§ Material provided:
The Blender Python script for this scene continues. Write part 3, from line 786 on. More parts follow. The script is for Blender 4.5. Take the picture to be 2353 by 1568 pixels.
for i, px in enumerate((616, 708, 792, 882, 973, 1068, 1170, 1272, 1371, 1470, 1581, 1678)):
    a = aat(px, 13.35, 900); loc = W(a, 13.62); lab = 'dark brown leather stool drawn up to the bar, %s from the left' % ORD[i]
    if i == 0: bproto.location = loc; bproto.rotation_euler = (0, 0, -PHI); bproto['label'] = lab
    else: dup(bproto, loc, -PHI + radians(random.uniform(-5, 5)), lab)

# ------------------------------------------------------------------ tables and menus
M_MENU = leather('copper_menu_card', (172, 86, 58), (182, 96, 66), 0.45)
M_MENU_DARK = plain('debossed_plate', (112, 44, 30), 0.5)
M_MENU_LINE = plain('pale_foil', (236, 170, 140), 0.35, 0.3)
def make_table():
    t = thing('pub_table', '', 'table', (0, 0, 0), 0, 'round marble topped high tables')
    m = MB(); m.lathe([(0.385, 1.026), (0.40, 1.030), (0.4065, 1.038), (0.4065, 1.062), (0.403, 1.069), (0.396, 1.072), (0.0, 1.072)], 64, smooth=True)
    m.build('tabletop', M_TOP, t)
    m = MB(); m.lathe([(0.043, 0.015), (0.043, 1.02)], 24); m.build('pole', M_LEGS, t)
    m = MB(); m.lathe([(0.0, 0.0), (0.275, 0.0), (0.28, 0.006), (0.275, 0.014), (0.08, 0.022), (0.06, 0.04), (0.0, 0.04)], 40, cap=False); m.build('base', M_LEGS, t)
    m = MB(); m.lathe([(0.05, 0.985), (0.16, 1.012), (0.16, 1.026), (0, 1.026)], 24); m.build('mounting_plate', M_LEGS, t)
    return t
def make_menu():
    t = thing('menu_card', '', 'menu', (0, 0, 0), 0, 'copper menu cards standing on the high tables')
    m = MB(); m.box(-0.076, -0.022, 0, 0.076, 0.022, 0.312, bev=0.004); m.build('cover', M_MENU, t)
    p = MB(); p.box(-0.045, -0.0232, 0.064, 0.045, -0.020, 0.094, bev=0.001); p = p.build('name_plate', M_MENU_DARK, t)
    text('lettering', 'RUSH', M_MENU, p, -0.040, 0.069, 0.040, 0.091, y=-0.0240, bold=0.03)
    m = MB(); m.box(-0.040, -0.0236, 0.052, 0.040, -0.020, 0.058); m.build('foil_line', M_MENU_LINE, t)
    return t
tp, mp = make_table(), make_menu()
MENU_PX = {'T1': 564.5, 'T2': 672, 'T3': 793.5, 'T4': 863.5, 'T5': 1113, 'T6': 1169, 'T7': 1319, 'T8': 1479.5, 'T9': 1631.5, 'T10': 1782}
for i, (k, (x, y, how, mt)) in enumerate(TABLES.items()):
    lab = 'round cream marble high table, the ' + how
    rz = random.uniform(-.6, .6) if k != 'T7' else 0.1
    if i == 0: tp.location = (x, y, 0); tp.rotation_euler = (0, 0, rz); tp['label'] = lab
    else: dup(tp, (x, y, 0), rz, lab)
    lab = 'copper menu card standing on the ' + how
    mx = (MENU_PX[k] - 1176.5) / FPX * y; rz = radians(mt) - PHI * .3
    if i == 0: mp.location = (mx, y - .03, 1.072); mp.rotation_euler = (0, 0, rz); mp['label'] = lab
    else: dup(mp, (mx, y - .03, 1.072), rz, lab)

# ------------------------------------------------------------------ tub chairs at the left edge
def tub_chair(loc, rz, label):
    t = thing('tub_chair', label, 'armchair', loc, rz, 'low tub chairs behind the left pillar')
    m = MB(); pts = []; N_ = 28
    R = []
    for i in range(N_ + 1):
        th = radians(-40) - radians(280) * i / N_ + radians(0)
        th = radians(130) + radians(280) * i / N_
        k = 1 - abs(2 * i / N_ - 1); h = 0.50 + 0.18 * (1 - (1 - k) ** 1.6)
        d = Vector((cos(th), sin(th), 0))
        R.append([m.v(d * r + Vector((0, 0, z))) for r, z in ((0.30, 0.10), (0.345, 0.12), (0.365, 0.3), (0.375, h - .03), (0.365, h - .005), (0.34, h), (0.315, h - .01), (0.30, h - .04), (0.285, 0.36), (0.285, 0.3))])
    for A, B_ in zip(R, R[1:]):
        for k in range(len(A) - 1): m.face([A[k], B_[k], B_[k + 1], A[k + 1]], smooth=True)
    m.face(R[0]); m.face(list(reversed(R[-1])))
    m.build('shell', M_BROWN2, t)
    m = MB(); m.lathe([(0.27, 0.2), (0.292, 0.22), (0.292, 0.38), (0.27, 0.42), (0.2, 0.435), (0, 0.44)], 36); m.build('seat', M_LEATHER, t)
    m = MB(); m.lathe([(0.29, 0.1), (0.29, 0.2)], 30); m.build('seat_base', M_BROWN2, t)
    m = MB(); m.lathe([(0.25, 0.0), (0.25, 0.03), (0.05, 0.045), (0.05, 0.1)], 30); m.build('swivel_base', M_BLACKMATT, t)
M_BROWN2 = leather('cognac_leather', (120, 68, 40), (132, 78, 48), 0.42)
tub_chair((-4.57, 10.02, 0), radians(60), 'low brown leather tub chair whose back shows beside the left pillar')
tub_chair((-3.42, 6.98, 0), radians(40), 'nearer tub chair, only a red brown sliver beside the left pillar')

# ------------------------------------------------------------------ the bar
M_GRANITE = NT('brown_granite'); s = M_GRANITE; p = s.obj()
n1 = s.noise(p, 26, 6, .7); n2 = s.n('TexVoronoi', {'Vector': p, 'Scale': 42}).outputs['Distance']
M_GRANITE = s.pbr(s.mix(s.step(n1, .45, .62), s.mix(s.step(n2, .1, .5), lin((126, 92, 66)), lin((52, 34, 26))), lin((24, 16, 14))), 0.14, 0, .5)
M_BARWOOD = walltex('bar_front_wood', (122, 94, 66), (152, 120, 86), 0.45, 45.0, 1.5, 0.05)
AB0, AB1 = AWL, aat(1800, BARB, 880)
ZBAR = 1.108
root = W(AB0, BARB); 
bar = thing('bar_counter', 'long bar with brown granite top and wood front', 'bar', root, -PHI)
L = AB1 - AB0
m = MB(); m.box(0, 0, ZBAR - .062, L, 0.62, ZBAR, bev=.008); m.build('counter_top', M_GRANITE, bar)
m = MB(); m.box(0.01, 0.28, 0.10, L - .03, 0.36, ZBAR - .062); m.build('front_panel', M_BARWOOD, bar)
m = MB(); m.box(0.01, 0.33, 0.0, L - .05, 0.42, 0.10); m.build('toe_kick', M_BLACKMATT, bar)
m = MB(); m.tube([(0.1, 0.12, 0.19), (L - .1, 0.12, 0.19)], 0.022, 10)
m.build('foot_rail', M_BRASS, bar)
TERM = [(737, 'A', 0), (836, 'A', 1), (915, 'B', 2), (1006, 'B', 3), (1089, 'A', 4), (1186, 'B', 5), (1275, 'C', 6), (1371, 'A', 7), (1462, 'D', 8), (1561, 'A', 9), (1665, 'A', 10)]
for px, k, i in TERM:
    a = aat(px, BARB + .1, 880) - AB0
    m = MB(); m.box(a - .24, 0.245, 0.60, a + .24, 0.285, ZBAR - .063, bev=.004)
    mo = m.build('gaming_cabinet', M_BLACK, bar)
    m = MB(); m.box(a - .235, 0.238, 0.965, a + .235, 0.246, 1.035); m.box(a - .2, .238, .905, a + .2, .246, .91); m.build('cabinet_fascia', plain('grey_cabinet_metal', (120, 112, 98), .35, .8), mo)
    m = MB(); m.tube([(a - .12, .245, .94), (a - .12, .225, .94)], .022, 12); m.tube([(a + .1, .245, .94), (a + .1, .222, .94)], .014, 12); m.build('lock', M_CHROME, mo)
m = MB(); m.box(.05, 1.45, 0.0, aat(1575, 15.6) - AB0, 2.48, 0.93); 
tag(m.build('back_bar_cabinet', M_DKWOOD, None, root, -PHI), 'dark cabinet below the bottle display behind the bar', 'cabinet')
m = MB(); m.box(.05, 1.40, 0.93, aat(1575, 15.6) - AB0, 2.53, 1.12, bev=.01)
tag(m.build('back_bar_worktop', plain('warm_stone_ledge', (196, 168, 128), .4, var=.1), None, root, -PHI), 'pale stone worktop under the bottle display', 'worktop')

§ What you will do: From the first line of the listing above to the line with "else: dup(bproto, loc, -PHI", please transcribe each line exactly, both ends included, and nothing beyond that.

§ Response to this task:
The Blender Python script for this scene continues. Write part 3, from line 786 on. More parts follow. The script is for Blender 4.5. Take the picture to be 2353 by 1568 pixels.
for i, px in enumerate((616, 708, 792, 882, 973, 1068, 1170, 1272, 1371, 1470, 1581, 1678)):
    a = aat(px, 13.35, 900); loc = W(a, 13.62); lab = 'dark brown leather stool drawn up to the bar, %s from the left' % ORD[i]
    if i == 0: bproto.location = loc; bproto.rotation_euler = (0, 0, -PHI); bproto['label'] = lab
    else: dup(bproto, loc, -PHI + radians(random.uniform(-5, 5)), lab)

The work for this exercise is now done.